US Navy Conducts First Live-Fire Test of Hypersonic Missile Motor

Missiles

Washington: The US Navy and its industry team conducted the first live-fire test of the rocket motor May 27, which will propel the Navy’s Conventional Prompt Strike offensive hypersonic missile and the Army’s Long Range Hypersonic Weapon.

The Navy’s Strategic Systems Programs office tested the first-stage solid rocket motor, or SRM, in Promontory, Utah. Northrop Grumman developed the motor and Lockheed Martin serves as the prime weapon systems integrator to provide boost capability to the two armed services’ respective hypersonic strike missile.

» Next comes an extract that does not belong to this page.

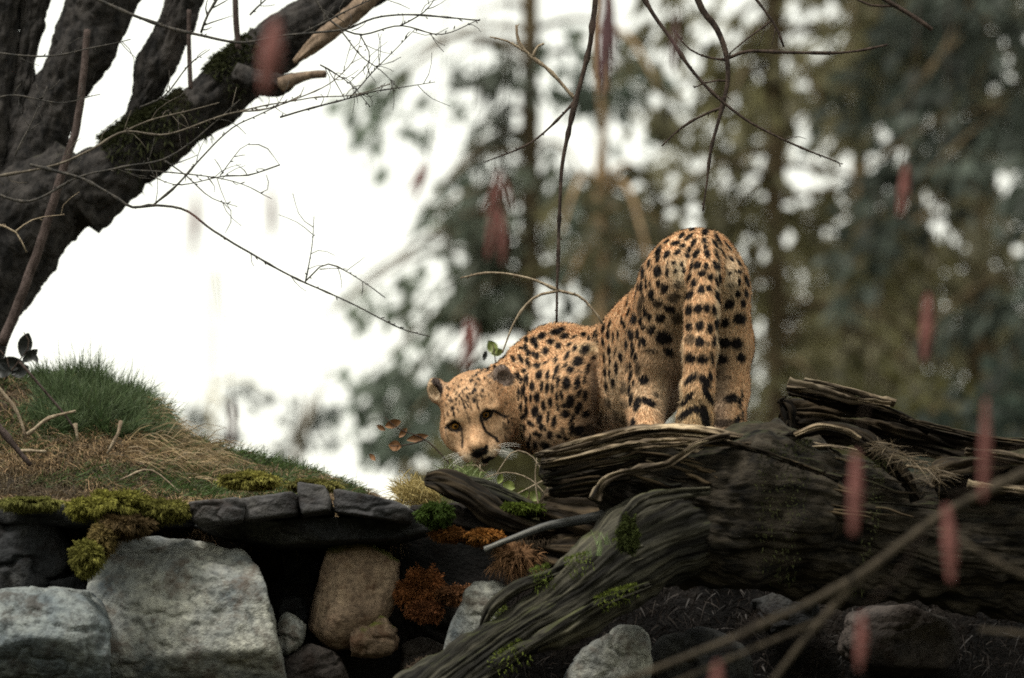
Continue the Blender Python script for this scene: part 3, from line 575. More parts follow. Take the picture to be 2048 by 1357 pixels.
plant_twigs('bare_twig', [([(560, 235), (700, 195), (780, 180), (870, 165)], 2.2, .8), ([(700, 195), (760, 130), (830, 60)], 1.6, .8), ([(640, 130), (700, 170), (740, 215)], 1.6, .8)], 11.7, M['twig_blue'],
    'faint bare twig in the sky right of the broken stub', 'twig', GT, 6, 16)
plant_twigs('bare_twig', [([(620, -20), (660, 40), (720, 70), (800, 52), (880, 70), (960, 40)], 2.4, .9), ([(720, 70), (740, 120), (700, 165)], 1.6, .8), ([(800, 52), (850, 20), (880, -20)], 1.8, .8)], 11.9, M['twig_blue'],
    'tangled bare twig at the top between the mossy limb and the hanging twig', 'twig', GT, 5, 18)
plant_twigs('bare_twig', [([(560, 330), (500, 350), (440, 352), (360, 372), (300, 352)], 1.6, .8), ([(440, 352), (480, 300), (500, 288)], 1.2, .7), ([(280, 215), (330, 190), (380, 130), (420, 100)], 2, .8)], 11.8, M['twig_blue'],
    'faint thin twig in the sky below the mossy limb', 'twig', GT, 3, 19)
plant_twigs('bare_twig', [([(-10, 448), (30, 465), (52, 505)], 2.6, 1.6), ([(30, 465), (70, 440), (130, 430)], 1.8, .8)], 11.7, M['twig_pale'], 'tiny pale twig on the trunk near the left edge', 'twig', GT, 1, 17)
# foreground branch, out of focus
plant_twigs('foreground_branch', [([(1150, 1400), (1330, 1330), (1500, 1262), (1700, 1165), (1800, 1090), (1900, 1022), (2100, 920)], 6, 11),
    ([(1500, 1420), (1600, 1290), (1690, 1190), (1790, 1100)], 6, 7), ([(1280, 1400), (1480, 1310), (1640, 1240)], 4, 5)], 8.2, M['fg_twig'],
    'blurred olive branch crossing the lower right corner in the foreground', 'branch', None, 0, 20)
plant_twigs('foreground_branch', [([(1920, 1080), (2000, 1130), (2100, 1170)], 5, 6), ([(1960, 1260), (2060, 1270), (2120, 1280)], 5, 5)], 8.0, M['fg_twig'], 'faint blurred twig at the right edge under the big catkin', 'branch', None, 0, 21)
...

“The first stage SRM will be part of a new missile booster for the services, and will be combined with a Common Hypersonic Glide Body (CHGB) to create the common hypersonic missile. Each service will use the common hypersonic missile, while developing individual weapon systems and launchers tailored for launch from sea or land,” a Navy news release said. “This successful SRM test represents a critical milestone leading up to the next Navy and Army joint flight test, which will take place in the first quarter of Fiscal Year 2022, and ultimately the fielding of the CPS and LRHW weapon systems.”

The common glide body was successfully tested in March 2020, and the Army and Navy are now working with government-run national laboratories and industry on development and production. The Navy led the glide body design effort, and the Army is leading the production effort.

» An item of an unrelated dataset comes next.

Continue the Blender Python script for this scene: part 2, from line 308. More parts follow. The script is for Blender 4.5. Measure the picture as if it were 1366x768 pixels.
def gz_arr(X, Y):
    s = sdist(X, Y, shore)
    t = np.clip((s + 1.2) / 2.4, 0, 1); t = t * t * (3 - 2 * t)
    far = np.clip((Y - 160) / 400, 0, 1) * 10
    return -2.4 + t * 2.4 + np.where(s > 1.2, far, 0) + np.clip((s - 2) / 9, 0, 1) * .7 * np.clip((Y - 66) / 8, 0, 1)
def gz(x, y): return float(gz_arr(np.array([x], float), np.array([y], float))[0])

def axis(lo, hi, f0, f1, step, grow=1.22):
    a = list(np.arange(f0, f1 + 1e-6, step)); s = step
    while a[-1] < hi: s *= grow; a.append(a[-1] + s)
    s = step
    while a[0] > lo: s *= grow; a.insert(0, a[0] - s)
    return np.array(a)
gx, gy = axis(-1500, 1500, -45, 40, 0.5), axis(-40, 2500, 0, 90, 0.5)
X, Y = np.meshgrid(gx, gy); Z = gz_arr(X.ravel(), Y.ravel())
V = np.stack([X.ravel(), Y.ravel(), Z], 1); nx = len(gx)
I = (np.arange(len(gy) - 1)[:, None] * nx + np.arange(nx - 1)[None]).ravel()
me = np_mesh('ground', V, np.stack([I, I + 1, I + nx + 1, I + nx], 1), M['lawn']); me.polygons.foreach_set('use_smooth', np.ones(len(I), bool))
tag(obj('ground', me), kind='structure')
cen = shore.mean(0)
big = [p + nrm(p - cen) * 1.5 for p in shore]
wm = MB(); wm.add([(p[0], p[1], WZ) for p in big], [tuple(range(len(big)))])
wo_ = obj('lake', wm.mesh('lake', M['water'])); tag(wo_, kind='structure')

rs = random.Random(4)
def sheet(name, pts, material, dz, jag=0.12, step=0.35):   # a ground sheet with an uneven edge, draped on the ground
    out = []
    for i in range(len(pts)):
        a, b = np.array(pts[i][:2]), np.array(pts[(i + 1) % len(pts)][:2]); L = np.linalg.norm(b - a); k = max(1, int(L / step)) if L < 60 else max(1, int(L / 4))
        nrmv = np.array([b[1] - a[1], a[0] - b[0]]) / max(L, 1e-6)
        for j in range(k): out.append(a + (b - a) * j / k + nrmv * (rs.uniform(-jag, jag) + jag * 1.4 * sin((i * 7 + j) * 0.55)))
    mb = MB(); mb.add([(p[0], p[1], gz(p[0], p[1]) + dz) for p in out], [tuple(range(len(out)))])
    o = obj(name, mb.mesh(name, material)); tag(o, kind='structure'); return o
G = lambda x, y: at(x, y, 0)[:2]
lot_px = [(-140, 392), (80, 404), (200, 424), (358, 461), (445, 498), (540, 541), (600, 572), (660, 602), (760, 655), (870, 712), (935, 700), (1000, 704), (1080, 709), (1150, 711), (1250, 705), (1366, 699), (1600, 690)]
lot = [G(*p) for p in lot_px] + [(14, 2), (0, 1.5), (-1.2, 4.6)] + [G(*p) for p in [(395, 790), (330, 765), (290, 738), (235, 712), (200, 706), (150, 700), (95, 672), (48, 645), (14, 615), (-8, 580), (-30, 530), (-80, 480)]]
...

The director of Strategic Systems Programs, Vice Adm. Johnny Wolfe, said last year at the Naval Submarine League annual conference that a key challenge ahead for the Navy, Army and industry would be to “take all the successes we’ve had in the research and development of flight testing. And how do we start to productionize that? And how do we transition that into a military capability that we can give to the Army — because we’re kind of doing this collaboratively with the Army — for what they want to do for their first all-up round capability in about the 2023 time frame? And then how do we continue to push that forward so that we get to a Navy capability on [guided-missile submarines] in the 2025 time frame?”

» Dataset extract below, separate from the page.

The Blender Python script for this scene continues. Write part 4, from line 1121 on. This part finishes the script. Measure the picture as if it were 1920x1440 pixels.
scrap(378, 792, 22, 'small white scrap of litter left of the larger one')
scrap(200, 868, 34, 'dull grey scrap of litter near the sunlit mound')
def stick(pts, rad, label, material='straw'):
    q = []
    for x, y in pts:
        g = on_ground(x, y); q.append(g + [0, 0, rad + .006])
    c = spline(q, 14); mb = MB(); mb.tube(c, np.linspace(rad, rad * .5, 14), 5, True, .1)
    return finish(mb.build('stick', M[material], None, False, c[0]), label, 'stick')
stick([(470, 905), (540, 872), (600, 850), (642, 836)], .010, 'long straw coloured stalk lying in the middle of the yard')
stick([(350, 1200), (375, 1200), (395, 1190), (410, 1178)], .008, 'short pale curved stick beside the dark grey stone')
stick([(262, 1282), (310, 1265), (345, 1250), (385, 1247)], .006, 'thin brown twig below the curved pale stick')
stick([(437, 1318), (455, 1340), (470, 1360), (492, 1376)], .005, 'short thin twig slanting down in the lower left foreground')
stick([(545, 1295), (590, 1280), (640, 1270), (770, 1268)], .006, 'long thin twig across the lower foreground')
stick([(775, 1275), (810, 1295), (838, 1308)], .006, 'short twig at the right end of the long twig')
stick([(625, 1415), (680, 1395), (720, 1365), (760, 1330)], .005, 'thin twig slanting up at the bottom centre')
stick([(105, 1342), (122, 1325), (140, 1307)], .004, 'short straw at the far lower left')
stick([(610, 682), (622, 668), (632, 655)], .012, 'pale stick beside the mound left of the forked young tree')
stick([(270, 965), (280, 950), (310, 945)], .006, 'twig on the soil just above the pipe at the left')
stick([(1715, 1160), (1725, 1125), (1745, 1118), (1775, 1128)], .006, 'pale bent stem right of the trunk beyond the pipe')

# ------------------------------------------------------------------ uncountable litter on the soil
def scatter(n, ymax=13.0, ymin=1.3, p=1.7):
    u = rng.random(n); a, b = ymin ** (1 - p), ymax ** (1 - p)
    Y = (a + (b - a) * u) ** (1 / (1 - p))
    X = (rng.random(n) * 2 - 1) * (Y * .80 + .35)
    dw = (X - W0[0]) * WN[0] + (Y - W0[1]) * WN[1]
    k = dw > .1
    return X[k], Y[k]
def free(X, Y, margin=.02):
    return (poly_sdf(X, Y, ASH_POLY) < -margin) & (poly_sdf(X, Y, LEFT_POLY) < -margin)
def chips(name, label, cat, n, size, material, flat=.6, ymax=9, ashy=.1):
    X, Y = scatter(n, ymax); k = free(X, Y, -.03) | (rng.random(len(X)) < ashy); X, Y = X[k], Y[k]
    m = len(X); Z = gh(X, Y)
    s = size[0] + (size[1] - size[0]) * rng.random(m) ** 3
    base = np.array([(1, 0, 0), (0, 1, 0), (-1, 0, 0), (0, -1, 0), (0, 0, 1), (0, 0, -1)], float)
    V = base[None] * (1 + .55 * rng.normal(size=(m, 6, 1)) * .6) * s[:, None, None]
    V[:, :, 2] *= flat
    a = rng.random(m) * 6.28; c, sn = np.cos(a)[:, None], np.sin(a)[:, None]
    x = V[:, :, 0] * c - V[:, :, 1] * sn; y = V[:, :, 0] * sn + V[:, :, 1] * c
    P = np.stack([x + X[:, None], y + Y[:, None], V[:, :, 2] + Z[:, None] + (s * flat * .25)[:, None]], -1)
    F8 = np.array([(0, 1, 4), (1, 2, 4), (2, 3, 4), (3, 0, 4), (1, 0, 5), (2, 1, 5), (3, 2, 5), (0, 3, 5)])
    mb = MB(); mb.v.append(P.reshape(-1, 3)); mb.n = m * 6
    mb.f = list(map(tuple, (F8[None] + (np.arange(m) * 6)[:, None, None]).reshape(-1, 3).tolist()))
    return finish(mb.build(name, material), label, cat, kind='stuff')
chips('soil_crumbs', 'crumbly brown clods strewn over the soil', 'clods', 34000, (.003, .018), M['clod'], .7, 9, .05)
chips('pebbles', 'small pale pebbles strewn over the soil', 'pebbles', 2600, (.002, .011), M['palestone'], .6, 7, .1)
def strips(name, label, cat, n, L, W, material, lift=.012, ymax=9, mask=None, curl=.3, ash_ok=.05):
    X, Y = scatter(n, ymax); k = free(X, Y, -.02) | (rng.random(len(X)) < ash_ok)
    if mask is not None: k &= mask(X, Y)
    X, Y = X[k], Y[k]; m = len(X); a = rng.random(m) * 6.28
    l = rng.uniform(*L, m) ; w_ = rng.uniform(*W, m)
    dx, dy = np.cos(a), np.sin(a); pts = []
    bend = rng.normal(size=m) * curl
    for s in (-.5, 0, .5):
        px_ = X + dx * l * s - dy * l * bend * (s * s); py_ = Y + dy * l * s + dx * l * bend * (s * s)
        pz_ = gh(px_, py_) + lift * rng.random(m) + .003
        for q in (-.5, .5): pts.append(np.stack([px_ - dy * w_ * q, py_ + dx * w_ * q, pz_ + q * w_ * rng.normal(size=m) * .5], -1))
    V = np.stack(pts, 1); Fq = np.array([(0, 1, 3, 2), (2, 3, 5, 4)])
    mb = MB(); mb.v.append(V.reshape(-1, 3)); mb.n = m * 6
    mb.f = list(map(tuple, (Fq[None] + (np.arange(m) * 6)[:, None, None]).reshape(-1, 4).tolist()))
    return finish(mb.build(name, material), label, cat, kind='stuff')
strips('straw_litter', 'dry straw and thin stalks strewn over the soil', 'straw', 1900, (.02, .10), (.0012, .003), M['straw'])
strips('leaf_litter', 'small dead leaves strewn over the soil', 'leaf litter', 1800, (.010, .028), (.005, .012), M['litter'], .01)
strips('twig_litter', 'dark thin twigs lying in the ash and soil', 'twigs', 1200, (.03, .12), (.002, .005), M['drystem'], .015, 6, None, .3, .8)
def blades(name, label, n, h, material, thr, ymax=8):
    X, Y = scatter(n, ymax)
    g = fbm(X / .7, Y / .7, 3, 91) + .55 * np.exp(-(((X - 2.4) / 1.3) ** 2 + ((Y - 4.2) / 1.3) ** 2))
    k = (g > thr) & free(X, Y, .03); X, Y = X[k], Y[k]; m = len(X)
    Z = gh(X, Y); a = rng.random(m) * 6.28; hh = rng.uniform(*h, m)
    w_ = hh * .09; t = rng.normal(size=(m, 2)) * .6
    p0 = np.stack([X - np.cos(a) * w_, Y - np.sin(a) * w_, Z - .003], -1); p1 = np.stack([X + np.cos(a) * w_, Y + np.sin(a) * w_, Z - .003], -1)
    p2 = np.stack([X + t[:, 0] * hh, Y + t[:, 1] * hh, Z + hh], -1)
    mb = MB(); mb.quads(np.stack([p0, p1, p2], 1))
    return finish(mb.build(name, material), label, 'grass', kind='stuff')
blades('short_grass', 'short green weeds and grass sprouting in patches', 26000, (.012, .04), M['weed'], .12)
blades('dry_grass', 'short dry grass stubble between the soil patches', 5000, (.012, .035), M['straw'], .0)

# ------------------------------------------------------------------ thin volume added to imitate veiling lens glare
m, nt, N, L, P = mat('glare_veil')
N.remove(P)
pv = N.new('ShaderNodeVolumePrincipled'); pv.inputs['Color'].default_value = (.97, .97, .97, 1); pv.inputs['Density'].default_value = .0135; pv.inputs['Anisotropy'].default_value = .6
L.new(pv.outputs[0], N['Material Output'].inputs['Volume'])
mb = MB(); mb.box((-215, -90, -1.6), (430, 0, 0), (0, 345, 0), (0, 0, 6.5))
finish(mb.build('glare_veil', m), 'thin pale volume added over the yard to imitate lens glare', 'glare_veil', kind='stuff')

The Navy has since changed its plans for the Conventional Prompt Strike hypersonic missile. Rather than fielding it on a guided-missile submarine first, Chief of Naval Operations Adm. Mike Gilday said last month, the Navy will instead prioritize putting the large missiles on its Zumwalt-class destroyers. The common hypersonic weapon will fit into an Army ground launcher or a Navy launcher installed on a submarine or surface ship.

Hypersonic weapons can fly at greater than five times the speed of sound and would put most targets around the globe at risk within minutes. The Navy has talked about hypersonic weapons being a top priority as the service modernizes its fleet for a high-end threat like China.